また、余計な水道代もかかるので、水漏れを発見したときはすぐに対処しましょう。
ただ、対処といっても業者でなければ修理は難しいので、ここでは水漏れを発見したときの対処手順について説明します。

1.水道の元栓を閉める

家の中で使われる水をすべて止めるため、水道の元栓を閉めましょう。
水道の元栓は水道メーターのボックス内にあります。

2.管理会社または業者に連絡後、漏れた水を処理する

マンションやアパートなどの集合住宅にお住まいの方は、建物を管理している管理会社に連絡して水漏れしている旨を伝えましょう。
戸建てにお住まいの方は水道修理の業者に連絡してください。
連絡後、漏れた水を処理しましょう。このとき、漏れている箇所をあまりいじらないように!

3.写真を撮る

漏れている箇所が明らかな場合は写真を撮っておくとよいでしょう。漏れた状況になんとなく不自然さを感じるときも同じです。
後々保険会社に保険金を請求する際、被害状況の写真があると好都合な場合があります。

水漏れによる被害は火災保険の補償対象に!

水漏れは床や壁はもちろん、家具や家電、服などの家財にもダメージを与えます。ダメージの程度によっては使えなくなってしまうことも……。
しかし、火災保険に加入していれば、補償の対象となることがあります。
このような火災保険による水漏れ被害の補償を「水濡れ補償」といい、次のような補償条件を満たしていれば、ダメージを受けた家財の分まで補償されるのです。

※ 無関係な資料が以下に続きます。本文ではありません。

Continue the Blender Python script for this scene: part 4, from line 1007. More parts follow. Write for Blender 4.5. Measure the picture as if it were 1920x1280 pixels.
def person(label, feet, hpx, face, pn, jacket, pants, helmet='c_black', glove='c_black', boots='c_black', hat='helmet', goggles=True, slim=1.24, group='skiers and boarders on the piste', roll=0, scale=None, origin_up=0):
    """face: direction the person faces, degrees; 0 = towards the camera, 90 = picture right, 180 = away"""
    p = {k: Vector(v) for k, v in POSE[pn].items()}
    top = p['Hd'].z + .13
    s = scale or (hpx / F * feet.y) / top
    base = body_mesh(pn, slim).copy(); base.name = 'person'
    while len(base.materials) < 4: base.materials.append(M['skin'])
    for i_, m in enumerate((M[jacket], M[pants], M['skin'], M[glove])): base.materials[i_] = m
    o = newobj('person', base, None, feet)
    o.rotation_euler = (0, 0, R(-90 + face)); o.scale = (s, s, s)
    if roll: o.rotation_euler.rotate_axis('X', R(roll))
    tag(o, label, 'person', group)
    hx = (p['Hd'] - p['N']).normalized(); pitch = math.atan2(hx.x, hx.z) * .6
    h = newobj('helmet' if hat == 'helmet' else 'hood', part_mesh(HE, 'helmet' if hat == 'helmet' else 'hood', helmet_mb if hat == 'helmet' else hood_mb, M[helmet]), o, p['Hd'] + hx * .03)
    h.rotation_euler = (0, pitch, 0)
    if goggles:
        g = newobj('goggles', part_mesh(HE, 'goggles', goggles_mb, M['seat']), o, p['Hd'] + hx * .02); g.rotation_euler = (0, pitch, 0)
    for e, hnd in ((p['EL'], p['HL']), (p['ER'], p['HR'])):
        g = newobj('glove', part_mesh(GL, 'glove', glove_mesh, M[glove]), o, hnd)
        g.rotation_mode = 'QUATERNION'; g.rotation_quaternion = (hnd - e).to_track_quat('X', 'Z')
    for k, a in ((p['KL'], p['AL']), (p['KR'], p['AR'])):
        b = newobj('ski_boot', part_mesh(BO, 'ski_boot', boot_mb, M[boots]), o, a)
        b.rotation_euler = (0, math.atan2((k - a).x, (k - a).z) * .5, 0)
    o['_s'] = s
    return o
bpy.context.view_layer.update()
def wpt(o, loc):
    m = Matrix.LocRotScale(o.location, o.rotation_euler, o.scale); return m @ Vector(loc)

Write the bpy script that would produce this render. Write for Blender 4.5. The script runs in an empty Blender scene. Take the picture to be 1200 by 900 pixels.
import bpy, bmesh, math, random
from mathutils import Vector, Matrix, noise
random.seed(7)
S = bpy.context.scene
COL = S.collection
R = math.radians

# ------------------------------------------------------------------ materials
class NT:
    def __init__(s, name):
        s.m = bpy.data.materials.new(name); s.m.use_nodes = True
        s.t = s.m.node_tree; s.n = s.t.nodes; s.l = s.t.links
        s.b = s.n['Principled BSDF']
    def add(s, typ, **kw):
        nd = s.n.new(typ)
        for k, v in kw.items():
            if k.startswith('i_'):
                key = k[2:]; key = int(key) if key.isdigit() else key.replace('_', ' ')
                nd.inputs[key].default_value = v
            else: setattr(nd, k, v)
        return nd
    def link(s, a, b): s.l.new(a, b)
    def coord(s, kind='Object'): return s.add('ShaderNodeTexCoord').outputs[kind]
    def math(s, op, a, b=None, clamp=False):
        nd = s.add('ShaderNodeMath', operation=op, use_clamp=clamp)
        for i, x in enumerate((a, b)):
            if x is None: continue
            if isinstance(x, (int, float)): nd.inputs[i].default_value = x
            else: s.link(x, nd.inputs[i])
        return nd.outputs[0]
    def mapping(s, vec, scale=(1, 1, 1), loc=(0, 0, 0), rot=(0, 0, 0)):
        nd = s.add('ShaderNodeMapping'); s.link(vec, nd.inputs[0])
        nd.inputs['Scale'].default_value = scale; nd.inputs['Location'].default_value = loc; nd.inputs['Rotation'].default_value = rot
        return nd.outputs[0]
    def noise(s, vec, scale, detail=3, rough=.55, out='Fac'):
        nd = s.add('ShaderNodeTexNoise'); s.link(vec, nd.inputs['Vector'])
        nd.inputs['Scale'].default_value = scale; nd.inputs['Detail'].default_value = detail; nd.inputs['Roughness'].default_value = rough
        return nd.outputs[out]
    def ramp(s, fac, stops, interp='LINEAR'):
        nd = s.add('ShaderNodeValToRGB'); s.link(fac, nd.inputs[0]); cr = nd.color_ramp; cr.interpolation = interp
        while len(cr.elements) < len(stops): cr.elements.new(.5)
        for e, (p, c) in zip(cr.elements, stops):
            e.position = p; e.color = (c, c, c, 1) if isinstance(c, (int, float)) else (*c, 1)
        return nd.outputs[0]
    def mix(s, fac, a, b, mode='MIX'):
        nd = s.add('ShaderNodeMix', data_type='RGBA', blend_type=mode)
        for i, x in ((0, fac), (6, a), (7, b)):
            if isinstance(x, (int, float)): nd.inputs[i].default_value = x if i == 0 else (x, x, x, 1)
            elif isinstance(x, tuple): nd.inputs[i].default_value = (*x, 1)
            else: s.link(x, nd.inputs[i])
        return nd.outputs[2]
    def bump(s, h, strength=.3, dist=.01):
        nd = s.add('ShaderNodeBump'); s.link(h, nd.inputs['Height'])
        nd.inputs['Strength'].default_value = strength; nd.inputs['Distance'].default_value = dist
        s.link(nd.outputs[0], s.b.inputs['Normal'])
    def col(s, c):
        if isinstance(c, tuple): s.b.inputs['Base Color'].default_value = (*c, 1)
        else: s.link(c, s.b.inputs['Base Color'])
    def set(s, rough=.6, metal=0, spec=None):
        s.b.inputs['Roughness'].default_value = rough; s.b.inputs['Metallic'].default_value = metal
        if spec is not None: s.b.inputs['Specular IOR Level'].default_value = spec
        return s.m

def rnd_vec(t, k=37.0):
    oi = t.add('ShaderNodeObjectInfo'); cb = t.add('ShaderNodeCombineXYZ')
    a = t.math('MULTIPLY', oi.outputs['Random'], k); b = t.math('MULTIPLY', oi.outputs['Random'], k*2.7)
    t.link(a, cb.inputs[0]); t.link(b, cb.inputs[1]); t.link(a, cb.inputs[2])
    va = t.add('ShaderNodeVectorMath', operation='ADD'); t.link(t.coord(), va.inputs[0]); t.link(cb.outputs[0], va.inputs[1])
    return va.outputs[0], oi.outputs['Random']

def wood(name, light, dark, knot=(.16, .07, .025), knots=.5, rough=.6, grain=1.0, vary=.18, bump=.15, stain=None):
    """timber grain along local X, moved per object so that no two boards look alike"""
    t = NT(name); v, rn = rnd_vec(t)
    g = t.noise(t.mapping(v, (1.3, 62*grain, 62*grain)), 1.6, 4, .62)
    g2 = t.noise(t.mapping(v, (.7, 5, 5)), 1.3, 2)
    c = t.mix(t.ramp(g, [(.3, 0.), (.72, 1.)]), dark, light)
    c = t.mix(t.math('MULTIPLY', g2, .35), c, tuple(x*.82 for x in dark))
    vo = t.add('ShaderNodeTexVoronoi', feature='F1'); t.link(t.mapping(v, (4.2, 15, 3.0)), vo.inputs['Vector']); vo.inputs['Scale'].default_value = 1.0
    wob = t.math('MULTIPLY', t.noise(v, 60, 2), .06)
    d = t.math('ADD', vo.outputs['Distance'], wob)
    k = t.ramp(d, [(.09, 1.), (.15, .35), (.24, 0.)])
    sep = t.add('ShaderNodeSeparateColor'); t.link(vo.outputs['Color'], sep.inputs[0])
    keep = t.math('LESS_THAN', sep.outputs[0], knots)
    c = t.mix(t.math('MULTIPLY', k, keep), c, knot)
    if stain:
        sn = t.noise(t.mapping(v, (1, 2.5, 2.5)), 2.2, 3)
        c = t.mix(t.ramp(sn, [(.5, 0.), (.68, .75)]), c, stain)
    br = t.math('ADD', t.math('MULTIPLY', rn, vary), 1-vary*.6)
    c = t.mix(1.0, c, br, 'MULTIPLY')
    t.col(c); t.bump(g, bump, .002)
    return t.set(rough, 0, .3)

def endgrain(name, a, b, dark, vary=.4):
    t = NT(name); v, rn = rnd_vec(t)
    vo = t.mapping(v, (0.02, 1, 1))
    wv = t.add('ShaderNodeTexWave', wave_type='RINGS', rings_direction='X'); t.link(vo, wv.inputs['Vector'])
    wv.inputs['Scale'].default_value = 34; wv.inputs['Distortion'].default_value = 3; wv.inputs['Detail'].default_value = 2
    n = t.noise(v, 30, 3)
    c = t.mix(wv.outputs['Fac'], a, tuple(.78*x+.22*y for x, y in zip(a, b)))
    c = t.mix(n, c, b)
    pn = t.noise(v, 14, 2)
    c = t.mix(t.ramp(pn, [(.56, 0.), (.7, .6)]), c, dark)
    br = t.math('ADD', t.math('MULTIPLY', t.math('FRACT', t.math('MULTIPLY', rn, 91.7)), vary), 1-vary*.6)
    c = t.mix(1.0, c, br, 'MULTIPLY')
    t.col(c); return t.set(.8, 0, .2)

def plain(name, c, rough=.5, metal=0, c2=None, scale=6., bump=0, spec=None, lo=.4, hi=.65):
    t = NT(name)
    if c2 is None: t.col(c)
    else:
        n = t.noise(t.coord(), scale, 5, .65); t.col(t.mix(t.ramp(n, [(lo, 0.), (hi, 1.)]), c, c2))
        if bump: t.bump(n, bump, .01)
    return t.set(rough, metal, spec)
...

加入している火災保険のタイプが「住宅総合保険」であること

幅広い損害をカバーする火災保険を「住宅総合保険」といい、水濡れ補償を受けるには、この住宅総合保険に加入していなければなりません。

給排水設備の事故による被害であること

水道管や排水管の破損・故障などによる突発的な事故が原因で水漏れし、被害を受けた場合のみ水濡れ補償の対象となります。
洗濯機の故障や住人の過失による水漏れの場合は補償対象外となるので注意が必要です。

なお、自宅の水漏れで階下や隣の部屋に被害が及んでしまった場合、火災保険に個人賠償責任特約をつけていなければ補償されません。
個人賠償責任特約とは、他人の財産や人体に損害を与えて損害賠償責任を負ってしまったときに補償が受けられる特約です。賠償請求が心配な方は、この特約をつけておくことをおすすめします。実際、水漏れ事故で他人に損害を与えてしまい、賠償額が数百万円に及んだ事例があります。

普段からの心がけで水漏れを防ごう!

普段からの心がけで水漏れを防ごう
水漏れの対処には時間と労力がかかるので、できる限り防ぎたいもの。普段から次のような点を心がけて水漏れしないようにしたいものです。

蛇口を必ず閉める

蛇口をうっかり閉め忘れて浴槽からお湯が溢れてしまう水漏れ事故は昔からあります。このような「うっかり」がないよう、普段から蛇口を閉める習慣を身につけましょう。
小さなお子さんにもこの点をしっかり説明してあげてくださいね。

排水口を掃除する

浴室や台所の排水口は掃除して詰まりを防ぎましょう。
排水口にゴミが詰まって水があふれ、水漏れにつながることがあります。

水まわりを点検する

トイレ、浴室、台所などの水まわりは定期的に点検しましょう。
専門業者に点検してもらうと早い段階で破損や故障などの異常を発見できるのでおすすめです。

まとめ

水漏れしやすい箇所と原因、水漏れを発見したときの対処手順などについてご紹介しました。
水漏れは想像以上に大きな被害を発生させてしまう可能性があるため、日頃から水まわりの設備に異変がないかどうか確認することが大切です。
また、設備のメンテナンスも怠らないようにしましょう。専門業者による定期的な点検は、水漏れ対策に非常に有効です。